WHAT IS ASKED ::
Don't include pictures. Quote the lines below from the first through the line that contains "COL = S.collection".

RECORDS FOR THIS TASK ::
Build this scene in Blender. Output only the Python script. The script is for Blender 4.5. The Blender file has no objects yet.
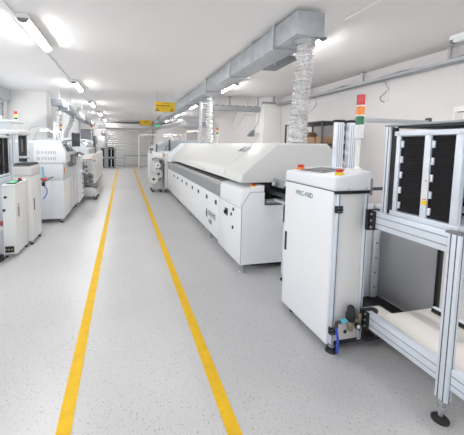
import bpy, bmesh, math, random
from mathutils import Vector, Matrix
random.seed(7)
PI = math.pi
S = bpy.context.scene
COL = S.collection

# ------------------------------------------------------------------ materials
MATS = {}
def mat(name, col, rough=.45, metal=0., noise=.03, scale=6., bump=0., bscale=60., spec=.5, emit=0., ecol=None, alpha=1., trans=0., coat=0.):
    m = bpy.data.materials.new(name); m.use_nodes = True
    nt = m.node_tree; N = nt.nodes; L = nt.links
    b = N['Principled BSDF']
    b.inputs['Roughness'].default_value = rough; b.inputs['Metallic'].default_value = metal
    b.inputs['Specular IOR Level'].default_value = spec
    b.inputs['Coat Weight'].default_value = coat
    if trans: b.inputs['Transmission Weight'].default_value = trans
    if alpha < 1: b.inputs['Alpha'].default_value = alpha
    tc = N.new('ShaderNodeTexCoord')
    nz = N.new('ShaderNodeTexNoise'); nz.inputs['Scale'].default_value = scale; nz.inputs['Detail'].default_value = 4
    L.new(tc.outputs['Object'], nz.inputs['Vector'])
    rp = N.new('ShaderNodeValToRGB')
    rp.color_ramp.elements[0].position = .3; rp.color_ramp.elements[1].position = .7
    rp.color_ramp.elements[0].color = tuple(max(0, c*(1-noise)) for c in col)+(1,)
    rp.color_ramp.elements[1].color = tuple(min(1, c*(1+noise)) for c in col)+(1,)
    L.new(nz.outputs['Fac'], rp.inputs['Fac']); L.new(rp.outputs['Color'], b.inputs['Base Color'])
    if bump:
        n2 = N.new('ShaderNodeTexNoise'); n2.inputs['Scale'].default_value = bscale; n2.inputs['Detail'].default_value = 3
        L.new(tc.outputs['Object'], n2.inputs['Vector'])
        bp = N.new('ShaderNodeBump'); bp.inputs['Strength'].default_value = bump; bp.inputs['Distance'].default_value = .01
        L.new(n2.outputs['Fac'], bp.inputs['Height']); L.new(bp.outputs['Normal'], b.inputs['Normal'])
    if emit:
        b.inputs['Emission Color'].default_value = (ecol or col)+(1,); b.inputs['Emission Strength'].default_value = emit
    MATS[name] = m
    return m
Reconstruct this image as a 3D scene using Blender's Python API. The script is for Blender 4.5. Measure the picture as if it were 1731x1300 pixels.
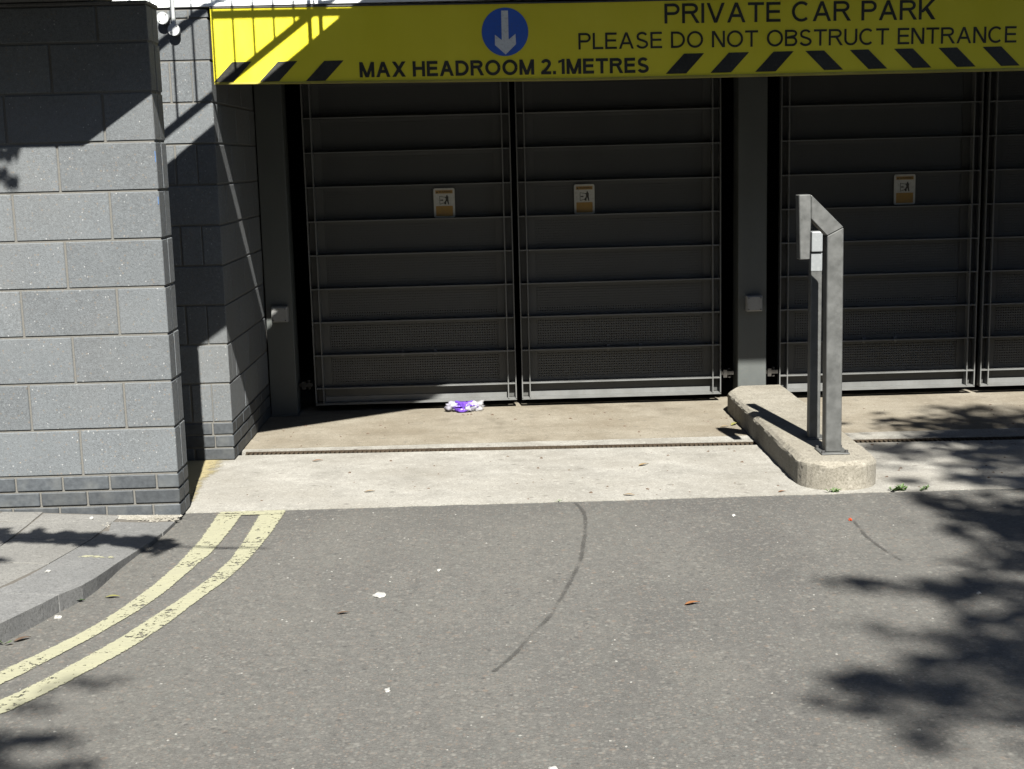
import bpy, bmesh, math, random
from mathutils import Vector, Matrix
random.seed(7)
for o in list(bpy.data.objects): bpy.data.objects.remove(o)
scene = bpy.context.scene
COL = scene.collection

# ------------------------------------------------------------------ camera
cd = bpy.data.cameras.new("camera"); cam = bpy.data.objects.new("camera", cd); COL.objects.link(cam)
cd.sensor_fit = 'HORIZONTAL'; cd.sensor_width = 36.0; cd.lens = 36.0*2277.8/1731.0
cd.clip_start = 0.05; cd.clip_end = 400
RA = Vector((0.99946013, -0.02076587, -0.02546042)); UA = Vector((0.02855982, 0.16603816, 0.98570567)); FA = Vector((0.01624164, 0.98590066, -0.16654159))
m = Matrix.Identity(4)
for i in range(3):
    m[i][0] = RA[i]; m[i][1] = UA[i]; m[i][2] = -FA[i]
m.translation = Vector((1.5168, -6.3685, 1.686))
cam.matrix_world = m
scene.camera = cam

# ------------------------------------------------------------------ light
SUN_TO = Vector((0.13, -1.0, 1.085)).normalized()        # towards the sun
EL = math.asin(SUN_TO.z); AZ = math.atan2(SUN_TO.x, SUN_TO.y)
w = bpy.data.worlds.new("World"); scene.world = w; w.use_nodes = True
nt = w.node_tree; nt.nodes.clear()
sky = nt.nodes.new('ShaderNodeTexSky'); sky.sky_type = 'NISHITA'; sky.sun_disc = False
sky.sun_elevation = EL; sky.sun_rotation = AZ; sky.air_density = 0.7; sky.dust_density = 0.3; sky.ozone_density = 1.0
bg = nt.nodes.new('ShaderNodeBackground'); bg.inputs[1].default_value = 0.05
wo = nt.nodes.new('ShaderNodeOutputWorld')
nt.links.new(sky.outputs[0], bg.inputs[0]); nt.links.new(bg.outputs[0], wo.inputs[0])
sd = bpy.data.lights.new("sun", 'SUN'); sd.energy = 5.0; sd.angle = math.radians(0.5); sd.color = (1.0, 0.97, 0.905)
so = bpy.data.objects.new("sun", sd); COL.objects.link(so)
so.rotation_euler = SUN_TO.to_track_quat('Z', 'Y').to_euler()
vs = scene.view_settings; vs.view_transform = 'Standard'; vs.look = 'None'; vs.gamma = 1.0; vs.use_curve_mapping = False
vs.exposure = 2.0
scene.render.engine = 'CYCLES'
scene.cycles.use_denoising = True
scene.cycles.max_bounces = 8; scene.cycles.diffuse_bounces = 4; scene.cycles.transparent_max_bounces = 12

# ------------------------------------------------------------------ materials
ALBEDO = .56          # one calibration factor for the weathered mineral surfaces
class NT:
    def __init__(s, name, gain=ALBEDO):
        s.gain = gain
        s.m = bpy.data.materials.new(name); s.m.use_nodes = True
        s.t = s.m.node_tree; s.t.nodes.clear()
        s.out = s.n('OutputMaterial'); s.b = s.n('BsdfPrincipled'); s.l(s.b.outputs[0], s.out.inputs[0])
        s.pos = s.n('NewGeometry').outputs['Position']
    def n(s, k): return s.t.nodes.new('ShaderNode' + k)
    def l(s, a, b): s.t.links.new(a, b)
    def map(s, scale=(1, 1, 1), rnd=False):
        mp = s.n('Mapping'); mp.inputs['Scale'].default_value = scale; s.l(s.pos, mp.inputs[0])
        if rnd:
            oi = s.n('ObjectInfo'); c = s.n('CombineXYZ'); mu = s.n('Math'); mu.operation = 'MULTIPLY'; mu.inputs[1].default_value = 37.0
            s.l(oi.outputs['Random'], mu.inputs[0])
            for i in range(3): s.l(mu.outputs[0], c.inputs[i])
            s.l(c.outputs[0], mp.inputs['Location'])
        return mp.outputs[0]
    def noise(s, scale, detail=4, rough=.55, vec=None, col=False):
        x = s.n('TexNoise'); x.inputs['Scale'].default_value = scale; x.inputs['Detail'].default_value = detail; x.inputs['Roughness'].default_value = rough
        s.l(vec if vec else s.pos, x.inputs['Vector']); return x.outputs['Color' if col else 'Fac']
    def vor(s, scale, out='Distance', vec=None, feat='F1', rand=1.0):
        x = s.n('TexVoronoi'); x.inputs['Scale'].default_value = scale; x.feature = feat; x.inputs['Randomness'].default_value = rand
        s.l(vec if vec else s.pos, x.inputs['Vector']); return x.outputs[out]
    def ramp(s, fac, stops, interp='LINEAR'):
        r = s.n('ValToRGB'); r.color_ramp.interpolation = interp; e = r.color_ramp.elements
        while len(e) < len(stops): e.new(.5)
        for q, (p, c) in zip(e, stops):
            q.position = p; q.color = (c, c, c, 1) if isinstance(c, (int, float)) else (*c, 1)
        s.l(fac, r.inputs[0]); return r.outputs[0]
    def mix(s, fac, a, b, mode='MIX'):
        x = s.n('Mix'); x.data_type = 'RGBA'; x.blend_type = mode
        for v, sock in ((fac, x.inputs[0]), (a, x.inputs[6]), (b, x.inputs[7])):
            if isinstance(v, (int, float)): sock.default_value = v if sock.type == 'VALUE' else (v, v, v, 1)
            elif isinstance(v, tuple): sock.default_value = (*v, 1)
            else: s.l(v, sock)
        return x.outputs[2]
    def math(s, op, a, b=0.0, clamp=False):
        x = s.n('Math'); x.operation = op; x.use_clamp = clamp
        for v, sock in ((a, x.inputs[0]), (b, x.inputs[1])):
            if isinstance(v, (int, float)): sock.default_value = v
            else: s.l(v, sock)
        return x.outputs[0]
    def col(s, c):
        if isinstance(c, tuple): s.b.inputs['Base Color'].default_value = (*[x*s.gain for x in c], 1)
        else: s.l(c if s.gain == 1 else s.mix(1.0, c, s.gain, 'MULTIPLY'), s.b.inputs['Base Color'])
    def rough(s, r):
        if isinstance(r, (int, float)): s.b.inputs['Roughness'].default_value = r
        else: s.l(r, s.b.inputs['Roughness'])
    def bump(s, h, strength=.3, dist=.01):
        x = s.n('Bump'); x.inputs['Strength'].default_value = strength; x.inputs['Distance'].default_value = dist
        s.l(h, x.inputs['Height']); s.l(x.outputs[0], s.b.inputs['Normal'])
    def alpha(s, fac):          # fac 1 = solid
        tr = s.n('BsdfTransparent'); mx = s.n('MixShader'); s.l(fac, mx.inputs[0]); s.l(tr.outputs[0], mx.inputs[1]); s.l(s.b.outputs[0], mx.inputs[2]); s.l(mx.outputs[0], s.out.inputs[0])
    def uv(s):
        return s.n('TexCoord').outputs['UV']
    def sep(s, v):
        x = s.n('SeparateXYZ'); s.l(v, x.inputs[0]); return x.outputs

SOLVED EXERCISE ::
Build this scene in Blender. Output only the Python script. The script is for Blender 4.5. The Blender file has no objects yet.
import bpy, bmesh, math, random
from mathutils import Vector, Matrix
random.seed(7)
PI = math.pi
S = bpy.context.scene
COL = S.collection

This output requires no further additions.